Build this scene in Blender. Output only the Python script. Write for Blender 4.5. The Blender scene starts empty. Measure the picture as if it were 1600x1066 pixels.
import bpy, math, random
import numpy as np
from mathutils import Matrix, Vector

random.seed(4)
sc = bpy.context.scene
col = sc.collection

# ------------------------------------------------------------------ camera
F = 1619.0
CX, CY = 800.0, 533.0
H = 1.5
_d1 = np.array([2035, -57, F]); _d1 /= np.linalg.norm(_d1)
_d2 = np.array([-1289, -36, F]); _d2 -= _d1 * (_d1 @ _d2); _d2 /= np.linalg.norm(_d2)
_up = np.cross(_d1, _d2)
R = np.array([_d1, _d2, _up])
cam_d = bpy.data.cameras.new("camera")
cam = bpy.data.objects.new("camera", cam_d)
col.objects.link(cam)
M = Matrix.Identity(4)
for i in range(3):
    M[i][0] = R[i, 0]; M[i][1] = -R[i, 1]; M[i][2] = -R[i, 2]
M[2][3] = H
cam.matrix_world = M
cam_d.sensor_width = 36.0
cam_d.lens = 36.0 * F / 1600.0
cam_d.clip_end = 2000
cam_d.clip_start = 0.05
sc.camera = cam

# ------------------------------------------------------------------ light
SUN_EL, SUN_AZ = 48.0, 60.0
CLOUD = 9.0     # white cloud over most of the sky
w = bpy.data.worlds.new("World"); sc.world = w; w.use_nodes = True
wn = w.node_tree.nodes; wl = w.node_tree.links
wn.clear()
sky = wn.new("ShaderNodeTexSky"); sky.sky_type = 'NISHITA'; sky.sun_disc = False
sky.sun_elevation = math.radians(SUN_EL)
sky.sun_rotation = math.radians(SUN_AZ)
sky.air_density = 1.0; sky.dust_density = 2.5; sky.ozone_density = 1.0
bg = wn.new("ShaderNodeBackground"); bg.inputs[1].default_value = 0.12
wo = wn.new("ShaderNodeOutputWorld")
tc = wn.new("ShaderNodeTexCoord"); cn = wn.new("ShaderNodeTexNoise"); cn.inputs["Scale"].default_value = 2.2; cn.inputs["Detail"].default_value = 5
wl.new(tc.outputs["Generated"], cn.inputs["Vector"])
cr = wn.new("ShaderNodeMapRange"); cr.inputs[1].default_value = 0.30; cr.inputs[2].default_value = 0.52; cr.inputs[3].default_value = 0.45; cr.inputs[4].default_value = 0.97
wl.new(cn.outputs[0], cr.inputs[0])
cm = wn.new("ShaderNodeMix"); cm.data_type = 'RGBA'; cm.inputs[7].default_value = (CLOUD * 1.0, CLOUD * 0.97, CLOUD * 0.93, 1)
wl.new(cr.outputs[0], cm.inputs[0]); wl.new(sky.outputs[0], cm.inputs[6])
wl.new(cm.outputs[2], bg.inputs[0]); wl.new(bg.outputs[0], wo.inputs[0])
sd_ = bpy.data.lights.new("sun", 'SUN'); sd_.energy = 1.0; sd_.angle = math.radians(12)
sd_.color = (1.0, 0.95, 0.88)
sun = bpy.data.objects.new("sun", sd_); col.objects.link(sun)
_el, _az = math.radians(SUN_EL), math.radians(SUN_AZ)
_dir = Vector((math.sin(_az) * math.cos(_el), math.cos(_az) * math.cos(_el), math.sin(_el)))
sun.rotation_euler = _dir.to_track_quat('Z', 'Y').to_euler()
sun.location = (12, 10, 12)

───

* [THE EXERCISE] From the top of the listing above, restate each line word for word up to and including the line with "col = sc.collection"; add nothing else.

* [SOLUTION TO THIS EXERCISE]
Build this scene in Blender. Output only the Python script. Write for Blender 4.5. The Blender scene starts empty. Measure the picture as if it were 1600x1066 pixels.
import bpy, math, random
import numpy as np
from mathutils import Matrix, Vector

random.seed(4)
sc = bpy.context.scene
col = sc.collection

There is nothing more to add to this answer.